++++ Excerpted records

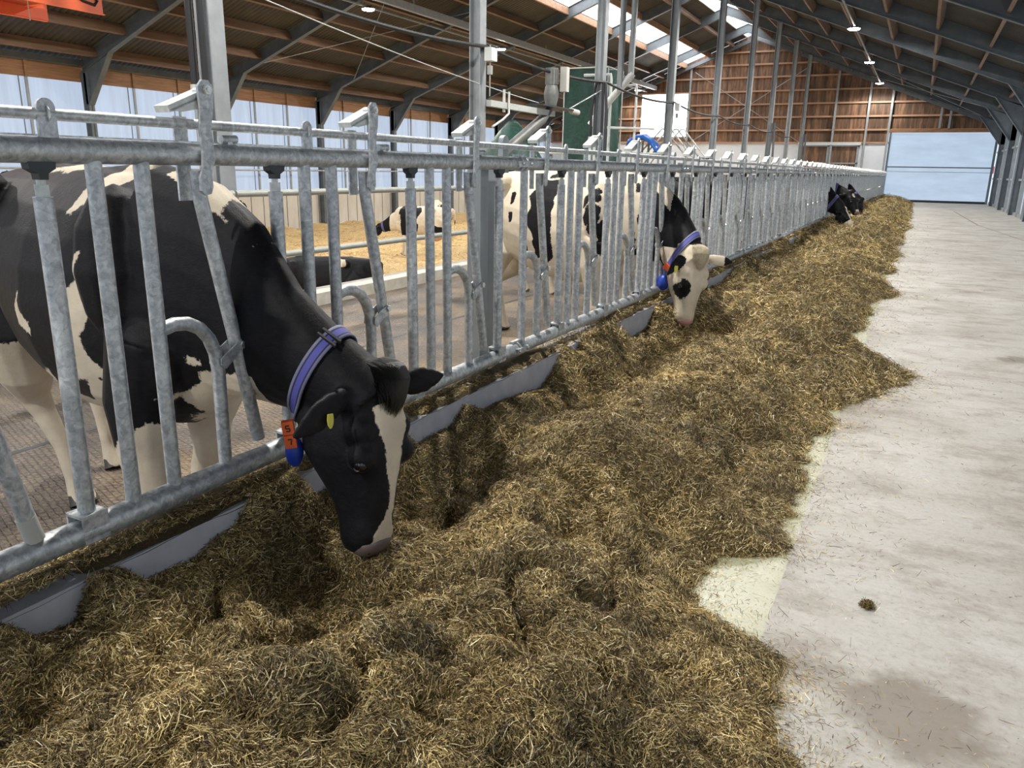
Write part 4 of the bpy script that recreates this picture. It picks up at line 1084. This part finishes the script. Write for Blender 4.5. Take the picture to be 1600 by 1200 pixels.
legs1=[
 # near fore leg
 [(wl(-2.18,1.70,.82),.15),(wl(-2.23,1.66,.60),.115),(wl(-2.24,1.66,.42),.084),(wl(-2.22,1.665,.28),.070),(wl(-2.22,1.67,.20),.056),(wl(-2.23,1.67,.03),.044),(wl(-2.23,1.67,-.05),.050),(wl(-2.21,1.67,-.14),.062)],
 # far fore leg, carpus pushed forward
 [(wl(-2.15,1.95,.80),.14),(wl(-2.22,1.98,.60),.112),(wl(-2.30,2.0,.44),.085),(wl(-2.30,2.0,.33),.068),(wl(-2.36,2.01,.24),.052),(wl(-2.42,2.02,.08),.04),(wl(-2.45,2.03,-.02),.045),(wl(-2.42,2.03,-.14),.060)],
 # near hind, far hind
 [(wl(-3.45,1.98,.92),.20),(wl(-3.32,1.93,.66),.165),(wl(-3.36,1.96,.50),.115),(wl(-3.42,2.02,.36),.066),(wl(-3.40,2.04,.28),.050),(wl(-3.33,2.06,.12),.038),(wl(-3.29,2.07,-.02),.044),(wl(-3.25,2.07,-.14),.062)],
 [(wl(-3.40,2.28,.90),.20),(wl(-3.32,2.34,.66),.15),(wl(-3.45,2.38,.50),.10),(wl(-3.60,2.42,.36),.06),(wl(-3.60,2.43,.30),.050),(wl(-3.58,2.44,.12),.038),(wl(-3.56,2.45,-.02),.044),(wl(-3.53,2.45,-.14),.062)]]
P1=dict(neck=neck1,poll=W1(-1.335,1.815,.775),muzzle=W1(-1.285,1.735,.265),face=D1(1,-.06,.14),legs=legs1,scale=1.065,slim_far=True,udder=False,ear_tip=(W1(-1.375,1.455,.690),W1(-1.27,2.04,.745)))
# white areas measured in the vertical plane along her near side (world x, z)
C1=dict(wedge=[(0.324, 1.525), (0.556, 1.529), (0.527, 1.496), (0.455, 1.443), (0.349, 1.364), (0.315, 1.356), (0.319, 1.426), (0.319, 1.479)],
  streak=[(-0.172, 1.492), (-0.057, 1.519), (0.161, 1.527), (0.023, 1.484)],
  w3=[(0.59, 1.274), (0.499, 1.223), (0.431, 1.132), (0.383, 1.11), (0.344, 1.133), (0.351, 1.09), (0.347, 1.028), (0.317, 0.961), (0.403, 0.946), (0.396, 0.897), (0.341, 0.881), (0.32, 0.791), (0.527, 0.83), (0.462, 0.901), (0.444, 0.973), (0.527, 1.065), (0.494, 1.119), (0.53, 1.2)],
  w4=[(0.114, 1.09), (0.038, 1.016), (0.046, 0.962), (0.15, 0.94), (0.159, 0.988), (0.098, 1.024)],
  w5=[(-0.176, 0.935), (-0.215, 0.894), (-0.323, 0.846), (-0.345, 0.781), (-0.287, 0.75), (-0.073, 0.756), (0.14, 0.809), (0.13, 0.755), (-0.543, 0.538), (-0.499, 0.635), (-0.311, 0.746), (-0.57, 0.796), (-0.345, 0.822)],
  legblack=[(0.369, 0.873), (0.497, 0.79), (0.484, 0.601), (0.515, 0.542), (0.633, 0.651), (0.743, 0.722), (0.745, 0.793), (0.832, 0.846), (0.841, 0.89), (0.961, 0.919), (0.997, 0.919), (1.036, 0.935), (1.13, 0.953), (1.187, 0.903), (1.207, 0.959), (1.27, 0.828), (1.353, 0.847), (1.38, 1.045)],
  strip=[(0.809, 0.687), (0.83, 0.658), (0.777, 0.604), (0.759, 0.551), (0.787, 0.524), (0.842, 0.533), (0.847, 0.616)],
  crest=[(0.717, 1.524), (0.811, 1.498), (0.884, 1.478), (0.952, 1.438), (1.006, 1.365), (0.979, 1.373), (0.912, 1.418), (0.806, 1.462), (0.711, 1.49)])
def coat1(V,info):
    Wd=V@np.array(R1).T+np.array(O1); y=Wd[:,1]; q=V[:,[0,2]]; near=V[:,1]<.02
    f=sdf_polys(q,[C1['w3'],C1['w4'],C1['w5']]); f=np.where(near,f,-.2)
    f=np.maximum(f,np.where(V[:,1]<.06,sdf_polys(q,[C1['wedge'],C1['streak']]),-.2))
    low=np.interp(V[:,0],[-1,-.3,.3,.45,1.4],[.86,.76,.70,.87,.93])-V[:,2]
    lb=sdf_polys(q,[C1['legblack'],[(.36,.9),(.5,.79),(.9,.9),(1.38,.95),(1.38,1.5),(.36,1.5)]])
    low=np.where(near,np.minimum(low,-lb),np.interp(V[:,0],[-1,1.4],[.72,.84])-V[:,2]); st=sdf_polys(q-np.array([-.065,-.02]),[C1['strip']]); low=np.where(near,np.minimum(low,-st),low)
    low=np.where(V[:,0]>1.10,-.3,low)
    f=np.maximum(f,np.minimum(low,.2))
    f=np.maximum(f,np.where(V[:,1]>-.09,sdf_polys(q,[C1['crest']]),-.3))
    f=np.maximum(f,.004-np.linalg.norm(q-np.array([1.101,1.30]),axis=1)); f=np.maximum(f,np.where(near,.016-np.linalg.norm((q-np.array([.856,.923]))*np.array([.6,1]),axis=1),-.3))
    f=np.maximum(f,.05-np.linalg.norm((Wd-np.array([-1.68,1.72,.62]))*np.array([.6,1,2]),axis=1))
    hx,hy,hz=head_coords(V,info)
    onh=(np.abs(hy)<.17)&(hx>-.05)&(hx<.57)&(hz>-.30)
    wdt=np.interp(hx,[.06,.075,.12,.17,.22,.28,.34,.38,.43,.465,.50],[.0,.076,.072,.058,.042,.032,.018,.015,.024,.048,.05]); off=np.interp(hx,[.05,.17,.3,.38,.46],[.008,.012,.018,.020,.002])
    bl=np.where((hz>-.075)&(hx>.055)&(hx<.515),wdt-np.abs(hy-off),-.2)
    f=np.where(onh,bl,f)
    jw=.016-np.abs(hz+.262)-np.abs(hx-.12)*.12; f=np.where((np.abs(hy)<.12)&(hx<.24)&(hx>.03)&(hz<-.2),np.maximum(f,jw),f)
    return f
cow1,inf1,V1=make_cow('cow',O1,A1,P1,coat1,'big mostly black cow with a white blaze eating at the nearest headlock',voxel=.0075,smooth_it=7,
    collar=(W1(-1.56,1.775,.735),D1(.85,.08,-.48),.044))
forelock(cow1,inf1,M['tuft'],6500,.108,.070)
# ear tag
H1=inf1['H']
def ear_tag(root,info,tip,s,t=.55,size=.030,col='yellow'):
    H=info['H']; e0=H(.03,s*.085,-.045); e1=Vector(tip); c=e0.lerp(e1,t); ax=info['ax']; fz=info['fz']; d=(e1-e0).normalized()
    n=fz; c=c+fz*.018*info['S']+ax*.020
    mb=MB(); up=ax.normalized(); sd=n.cross(up).normalized()
    q=[(-.5,-1),(.5,-1),(.62,-.2),(.5,.6),(.12,1.15),(-.12,1.15),(-.5,.6),(-.62,-.2)]
    V=[c+sd*(a*size)+up*(b*size)+n*k for k in (0,.003) for a,b in q]; m=len(q)
    mb.add(V,[tuple(range(m-1,-1,-1)),tuple(range(m,2*m))]+[(i,(i+1)%m,m+(i+1)%m,m+i) for i in range(m)])
    o=mb.build('ear_tag',M[col],root)
    return o
ear_tag(cow1,inf1,P1['ear_tip'][0],-1,.50,.019)
def collar_extras(root,info,size=1.0,digits=True):
    cpt,nrm,u,v,ring,co=info['collar']; K=len(ring)
    def at(th):
        k=int(round(th/(2*PI)*K))%K; p=Vector(ring[k]); k2=(k+1)%K; k0=(k-1)%K; t=(Vector(ring[k2])-Vector(ring[k0])).normalized(); n=(p-cpt).normalized(); n=(n-t*n.dot(t)).normalized(); return p,t,n
    return at
at1=collar_extras(cow1,inf1)
def pick(at,target):
    """angle on the collar ring closest to a local point"""
    best=min(range(96),key=lambda i:(at(2*PI*i/96)[0]-Vector(target)).length); return at(2*PI*best/96)
# orange number blocks, on the near lower side of the collar
p,t,n=pick(at1,W1(-1.60,1.66,.60)); co1=inf1['collar'][5]; nr=inf1['collar'][1]
if t.z>0: t=-t
def SEG(mb,c,t,nn,w,txt,h=.017):
    """dark strokes of a figure on a block; t = reading-down direction, w = across"""
    for (a0,b0,a1,b1) in txt: mb.bar(c+w*(a0*h)+t*(b0*h)+nn*.0125,c+w*(a1*h)+t*(b1*h)+nn*.0125,.0035,.0015,nn)
t=D1(.06,.10,-1).normalized(); nr_=D1(.80,.60,0); nr_=(nr_-t*nr_.dot(t)).normalized(); n=t.cross(nr_).normalized()
if n.dot(D1(1,-1,0))<0: n=-n
p=W1(-1.59,1.672,.600)
for k,(dd,txt) in enumerate(((-.022,[(.5,-.8,-.5,-.8),(-.5,-.8,-.5,0),(-.5,0,.5,0),(.5,0,.5,.8),(.5,.8,-.5,.8)]),(.022,[(-.5,-.8,.5,-.8),(.5,-.8,.1,.8)]))):
    c=p+t*dd; b=MB(); b.obox(c,t*.0205,nr_*.017,n*.011); o=b.build('number_block',M['orange'],co1)
    e=MB(); SEG(e,c,t,n,nr_,txt,.011); e.build('figure',M['digit'],o)
p=W1(-1.60,1.70,.535); b=MB(); b.ball(p,.040,14,(.75,.7,1.3)); b.build('blue_transponder',M['blue'],co1,180)
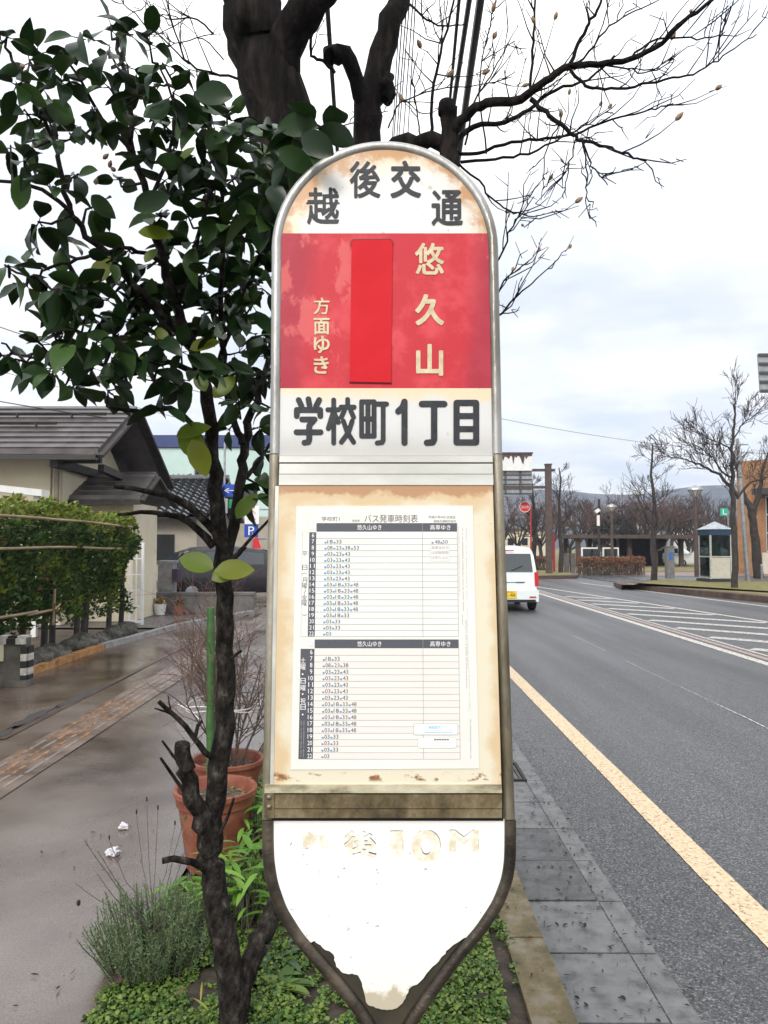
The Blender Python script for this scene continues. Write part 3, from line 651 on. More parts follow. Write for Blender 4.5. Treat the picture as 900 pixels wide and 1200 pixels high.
# --- lower panel: torn white sheet on a dark plate
pl = MB()
plate = Ls[2:] + list(reversed(Rs[2:])); plate = [(x, min(y, 905)) for x, y in plate]
pl.slab([S(*cw(x, y), .002) for x, y in [(66, 216)] + [q for q in Ls[1:56]] + [q for q in reversed(Rs[1:56])] + [(839, 216)]], EY*.004)
plate_o = pl.build('lower_plate', M('dark_olive_plate', [(.022, .02, .014), (.06, .05, .03)], .5, scale=9), busstop, fix=True)
torn = [(205, 612), (214, 607), (226, 617), (240, 629), (262, 640), (275, 651), (277, 668), (284, 690), (300, 706), (314, 711), (327, 713), (340, 714), (352, 716), (361, 731), (367, 752), (372, 771), (377, 792), (381, 806), (393, 815), (410, 822), (428, 826), (446, 828), (462, 827), (478, 822), (490, 811), (500, 798), (508, 780), (516, 761), (530, 750), (550, 739), (571, 713), (592, 689), (612, 671), (629, 651), (634, 640), (646, 631), (668, 614), (690, 599), (703, 597)]
inner_l = [q for q in Ls if q[1] < 612]; inner_r = [q for q in Rs if q[1] < 596]
rg = random.Random(3)
def rag(p):
    o = []
    for a_, c_ in zip(p[:-1], p[1:]):
        o.append(a_); o.append(((a_[0]+c_[0])/2+rg.uniform(-2.5, 2.5), (a_[1]+c_[1])/2+rg.uniform(-2.5, 2.5)))
    return o + [p[-1]]
poly = inner_l + rag(torn) + list(reversed(inner_r))
def white_mask(o, ma, rng, nz):
    zb = ma('SUBTRACT', o[2], FZ(1150)); yield (.78, .75, .64), ma('MULTIPLY', rng(zb, .1, .0), .6)
    sp = ma('MULTIPLY', rng(nz(95, 2, 4), .69, .73), rng(nz(5, 3, 1), .42, .6)); yield (.2, .16, .1), ma('MULTIPLY', sp, .8)
    yield (.33, .26, .15), ma('MULTIPLY', rng(ma('ADD', zb, ma('MULTIPLY', nz(60, 5, 7), -.06)), -.034, -.05), .7)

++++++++

Return only the number of lines in the preceding records that contain the string "Write".

2